Return exactly the listing's lines, from its first line to the line holding "scene.camera = cam", ends included.

— start of Data section —

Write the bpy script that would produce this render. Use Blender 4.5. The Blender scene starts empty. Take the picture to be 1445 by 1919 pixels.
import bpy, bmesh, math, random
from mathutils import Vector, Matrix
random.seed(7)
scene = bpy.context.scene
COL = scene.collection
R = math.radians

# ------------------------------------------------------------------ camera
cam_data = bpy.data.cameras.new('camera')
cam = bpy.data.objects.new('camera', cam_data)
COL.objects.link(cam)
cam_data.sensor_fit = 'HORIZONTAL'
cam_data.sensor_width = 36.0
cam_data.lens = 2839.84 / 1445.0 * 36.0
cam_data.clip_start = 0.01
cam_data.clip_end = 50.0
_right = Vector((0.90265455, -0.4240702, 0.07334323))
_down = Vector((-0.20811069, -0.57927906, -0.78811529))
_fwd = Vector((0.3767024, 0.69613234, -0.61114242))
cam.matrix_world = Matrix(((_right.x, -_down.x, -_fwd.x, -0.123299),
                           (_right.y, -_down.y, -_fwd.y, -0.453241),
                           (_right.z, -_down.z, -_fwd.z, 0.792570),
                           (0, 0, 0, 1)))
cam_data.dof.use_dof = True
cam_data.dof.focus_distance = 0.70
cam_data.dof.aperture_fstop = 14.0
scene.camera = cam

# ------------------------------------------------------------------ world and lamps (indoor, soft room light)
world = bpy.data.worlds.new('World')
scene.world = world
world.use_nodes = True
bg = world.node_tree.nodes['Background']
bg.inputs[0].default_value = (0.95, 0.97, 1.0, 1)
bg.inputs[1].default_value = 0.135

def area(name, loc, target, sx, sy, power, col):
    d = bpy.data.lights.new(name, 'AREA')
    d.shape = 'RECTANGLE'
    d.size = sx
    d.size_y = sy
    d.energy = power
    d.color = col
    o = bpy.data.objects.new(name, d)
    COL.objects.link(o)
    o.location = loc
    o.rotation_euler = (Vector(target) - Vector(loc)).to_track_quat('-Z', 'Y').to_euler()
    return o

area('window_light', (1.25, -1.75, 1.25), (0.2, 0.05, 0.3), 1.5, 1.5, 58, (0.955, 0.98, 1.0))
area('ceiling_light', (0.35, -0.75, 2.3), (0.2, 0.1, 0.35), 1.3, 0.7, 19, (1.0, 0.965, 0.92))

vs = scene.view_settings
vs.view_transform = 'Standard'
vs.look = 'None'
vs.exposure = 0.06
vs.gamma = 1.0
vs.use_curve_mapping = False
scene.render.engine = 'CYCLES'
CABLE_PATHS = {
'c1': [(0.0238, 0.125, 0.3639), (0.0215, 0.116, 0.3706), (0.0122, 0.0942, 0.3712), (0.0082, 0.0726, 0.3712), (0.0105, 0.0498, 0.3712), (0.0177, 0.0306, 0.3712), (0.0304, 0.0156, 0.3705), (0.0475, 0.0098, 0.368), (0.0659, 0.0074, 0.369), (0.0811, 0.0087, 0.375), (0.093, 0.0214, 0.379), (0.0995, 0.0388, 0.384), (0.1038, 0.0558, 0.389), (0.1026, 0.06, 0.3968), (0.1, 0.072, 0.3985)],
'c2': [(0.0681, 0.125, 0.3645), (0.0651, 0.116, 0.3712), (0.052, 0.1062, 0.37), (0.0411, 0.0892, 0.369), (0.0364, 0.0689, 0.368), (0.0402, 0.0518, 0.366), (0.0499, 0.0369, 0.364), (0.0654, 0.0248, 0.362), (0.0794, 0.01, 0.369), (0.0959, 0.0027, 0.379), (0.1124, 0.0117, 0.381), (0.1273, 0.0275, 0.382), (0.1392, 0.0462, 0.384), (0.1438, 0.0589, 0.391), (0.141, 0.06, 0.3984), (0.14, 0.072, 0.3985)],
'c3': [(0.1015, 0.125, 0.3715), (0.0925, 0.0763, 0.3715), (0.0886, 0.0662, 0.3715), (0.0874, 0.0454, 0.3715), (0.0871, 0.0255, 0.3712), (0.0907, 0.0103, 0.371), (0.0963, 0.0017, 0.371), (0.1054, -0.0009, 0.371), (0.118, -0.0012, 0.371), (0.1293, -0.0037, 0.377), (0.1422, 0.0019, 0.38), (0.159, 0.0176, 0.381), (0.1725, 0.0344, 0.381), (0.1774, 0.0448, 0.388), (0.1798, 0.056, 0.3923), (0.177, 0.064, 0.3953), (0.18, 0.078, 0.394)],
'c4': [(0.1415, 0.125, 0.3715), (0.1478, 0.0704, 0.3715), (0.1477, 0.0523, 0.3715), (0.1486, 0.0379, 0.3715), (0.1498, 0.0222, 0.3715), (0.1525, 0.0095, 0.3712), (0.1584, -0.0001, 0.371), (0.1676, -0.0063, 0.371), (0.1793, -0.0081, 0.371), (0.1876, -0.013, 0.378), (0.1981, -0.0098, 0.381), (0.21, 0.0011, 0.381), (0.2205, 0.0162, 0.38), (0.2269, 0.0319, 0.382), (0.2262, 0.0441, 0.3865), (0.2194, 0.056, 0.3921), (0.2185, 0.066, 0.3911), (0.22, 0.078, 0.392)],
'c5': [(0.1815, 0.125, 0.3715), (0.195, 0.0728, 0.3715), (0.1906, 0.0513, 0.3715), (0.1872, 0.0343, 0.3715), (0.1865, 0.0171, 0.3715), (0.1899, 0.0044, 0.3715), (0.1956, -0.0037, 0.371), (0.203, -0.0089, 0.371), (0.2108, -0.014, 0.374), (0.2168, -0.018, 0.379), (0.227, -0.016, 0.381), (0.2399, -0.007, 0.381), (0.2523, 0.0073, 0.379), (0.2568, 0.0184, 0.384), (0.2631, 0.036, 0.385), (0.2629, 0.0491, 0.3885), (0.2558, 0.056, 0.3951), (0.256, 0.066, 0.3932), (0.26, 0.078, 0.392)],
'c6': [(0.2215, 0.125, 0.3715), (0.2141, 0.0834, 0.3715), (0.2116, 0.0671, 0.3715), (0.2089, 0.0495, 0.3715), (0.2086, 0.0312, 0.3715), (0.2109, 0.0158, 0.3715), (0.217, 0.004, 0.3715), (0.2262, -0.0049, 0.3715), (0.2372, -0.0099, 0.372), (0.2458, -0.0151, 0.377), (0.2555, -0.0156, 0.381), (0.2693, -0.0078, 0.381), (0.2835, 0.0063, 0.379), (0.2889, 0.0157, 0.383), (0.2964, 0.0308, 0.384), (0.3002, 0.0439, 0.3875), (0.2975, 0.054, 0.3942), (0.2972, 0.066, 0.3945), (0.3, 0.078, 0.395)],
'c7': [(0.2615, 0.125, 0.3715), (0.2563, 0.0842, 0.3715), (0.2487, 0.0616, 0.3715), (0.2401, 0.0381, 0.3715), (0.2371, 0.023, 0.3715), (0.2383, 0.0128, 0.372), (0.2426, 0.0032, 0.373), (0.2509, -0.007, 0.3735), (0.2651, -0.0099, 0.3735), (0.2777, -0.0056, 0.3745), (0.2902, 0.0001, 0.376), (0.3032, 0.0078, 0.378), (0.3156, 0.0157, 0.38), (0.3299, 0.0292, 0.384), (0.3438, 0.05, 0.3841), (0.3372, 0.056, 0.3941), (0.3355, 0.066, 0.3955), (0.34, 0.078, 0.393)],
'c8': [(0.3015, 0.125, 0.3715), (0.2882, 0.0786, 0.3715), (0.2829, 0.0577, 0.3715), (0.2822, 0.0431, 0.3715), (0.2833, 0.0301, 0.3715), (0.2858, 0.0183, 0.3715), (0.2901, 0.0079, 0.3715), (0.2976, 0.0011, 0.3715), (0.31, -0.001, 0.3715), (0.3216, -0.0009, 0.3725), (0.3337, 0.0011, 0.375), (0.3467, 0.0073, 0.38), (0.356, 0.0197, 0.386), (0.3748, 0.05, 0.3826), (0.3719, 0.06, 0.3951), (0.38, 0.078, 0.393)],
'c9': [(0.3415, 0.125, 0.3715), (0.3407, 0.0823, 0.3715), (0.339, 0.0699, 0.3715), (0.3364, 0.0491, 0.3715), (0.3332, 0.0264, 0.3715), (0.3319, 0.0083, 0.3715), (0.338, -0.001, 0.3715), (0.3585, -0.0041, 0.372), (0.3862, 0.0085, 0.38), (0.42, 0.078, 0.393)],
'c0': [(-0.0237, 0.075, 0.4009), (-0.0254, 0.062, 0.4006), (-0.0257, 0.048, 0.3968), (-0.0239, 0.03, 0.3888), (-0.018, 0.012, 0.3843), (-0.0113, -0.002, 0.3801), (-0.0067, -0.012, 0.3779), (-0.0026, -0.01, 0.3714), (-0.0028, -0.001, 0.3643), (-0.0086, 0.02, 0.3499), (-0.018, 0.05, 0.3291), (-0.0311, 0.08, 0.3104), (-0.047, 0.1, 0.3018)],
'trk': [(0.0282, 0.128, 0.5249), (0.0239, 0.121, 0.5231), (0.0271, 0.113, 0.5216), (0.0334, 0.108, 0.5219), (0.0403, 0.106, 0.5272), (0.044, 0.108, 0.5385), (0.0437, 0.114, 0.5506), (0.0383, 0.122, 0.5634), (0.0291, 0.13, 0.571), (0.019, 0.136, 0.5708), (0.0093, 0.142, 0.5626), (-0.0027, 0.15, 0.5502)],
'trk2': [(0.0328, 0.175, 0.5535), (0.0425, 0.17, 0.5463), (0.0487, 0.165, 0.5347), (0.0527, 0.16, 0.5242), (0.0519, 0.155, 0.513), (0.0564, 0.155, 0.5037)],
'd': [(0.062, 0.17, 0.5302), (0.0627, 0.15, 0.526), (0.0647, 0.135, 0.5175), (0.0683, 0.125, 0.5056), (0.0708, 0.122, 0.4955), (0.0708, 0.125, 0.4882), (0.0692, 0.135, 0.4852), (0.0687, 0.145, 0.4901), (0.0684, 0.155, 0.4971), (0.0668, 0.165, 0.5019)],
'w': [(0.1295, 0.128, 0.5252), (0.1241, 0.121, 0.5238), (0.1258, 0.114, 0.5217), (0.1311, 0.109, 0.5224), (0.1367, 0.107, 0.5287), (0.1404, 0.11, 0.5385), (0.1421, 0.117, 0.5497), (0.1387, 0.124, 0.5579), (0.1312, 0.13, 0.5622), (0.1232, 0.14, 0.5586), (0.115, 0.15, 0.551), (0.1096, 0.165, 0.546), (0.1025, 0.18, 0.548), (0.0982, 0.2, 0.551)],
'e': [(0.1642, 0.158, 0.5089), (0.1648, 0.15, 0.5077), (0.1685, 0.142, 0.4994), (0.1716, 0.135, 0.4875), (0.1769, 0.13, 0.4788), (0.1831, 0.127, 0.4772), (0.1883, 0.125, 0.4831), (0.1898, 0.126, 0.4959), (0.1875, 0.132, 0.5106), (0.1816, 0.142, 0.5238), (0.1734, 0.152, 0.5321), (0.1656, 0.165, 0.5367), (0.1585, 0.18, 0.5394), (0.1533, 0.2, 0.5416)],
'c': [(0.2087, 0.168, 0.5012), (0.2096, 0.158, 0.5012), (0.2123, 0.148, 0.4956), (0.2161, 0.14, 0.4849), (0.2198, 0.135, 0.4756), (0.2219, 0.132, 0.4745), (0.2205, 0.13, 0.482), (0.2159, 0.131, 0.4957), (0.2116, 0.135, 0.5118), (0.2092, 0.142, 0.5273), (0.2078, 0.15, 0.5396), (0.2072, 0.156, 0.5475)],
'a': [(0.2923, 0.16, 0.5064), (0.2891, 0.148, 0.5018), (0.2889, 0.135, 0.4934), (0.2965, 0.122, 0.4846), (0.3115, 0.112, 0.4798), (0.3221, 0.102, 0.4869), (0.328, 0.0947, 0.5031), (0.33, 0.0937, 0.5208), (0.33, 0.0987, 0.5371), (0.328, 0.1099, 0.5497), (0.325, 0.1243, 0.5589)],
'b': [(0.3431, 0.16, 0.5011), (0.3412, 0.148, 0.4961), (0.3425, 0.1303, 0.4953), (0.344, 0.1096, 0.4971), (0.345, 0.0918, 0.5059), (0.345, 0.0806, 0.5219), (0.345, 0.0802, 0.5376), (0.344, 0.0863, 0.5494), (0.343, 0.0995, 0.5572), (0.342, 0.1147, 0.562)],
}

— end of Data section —

* _Response for this exercise_
Write the bpy script that would produce this render. Use Blender 4.5. The Blender scene starts empty. Take the picture to be 1445 by 1919 pixels.
import bpy, bmesh, math, random
from mathutils import Vector, Matrix
random.seed(7)
scene = bpy.context.scene
COL = scene.collection
R = math.radians

# ------------------------------------------------------------------ camera
cam_data = bpy.data.cameras.new('camera')
cam = bpy.data.objects.new('camera', cam_data)
COL.objects.link(cam)
cam_data.sensor_fit = 'HORIZONTAL'
cam_data.sensor_width = 36.0
cam_data.lens = 2839.84 / 1445.0 * 36.0
cam_data.clip_start = 0.01
cam_data.clip_end = 50.0
_right = Vector((0.90265455, -0.4240702, 0.07334323))
_down = Vector((-0.20811069, -0.57927906, -0.78811529))
_fwd = Vector((0.3767024, 0.69613234, -0.61114242))
cam.matrix_world = Matrix(((_right.x, -_down.x, -_fwd.x, -0.123299),
                           (_right.y, -_down.y, -_fwd.y, -0.453241),
                           (_right.z, -_down.z, -_fwd.z, 0.792570),
                           (0, 0, 0, 1)))
cam_data.dof.use_dof = True
cam_data.dof.focus_distance = 0.70
cam_data.dof.aperture_fstop = 14.0
scene.camera = cam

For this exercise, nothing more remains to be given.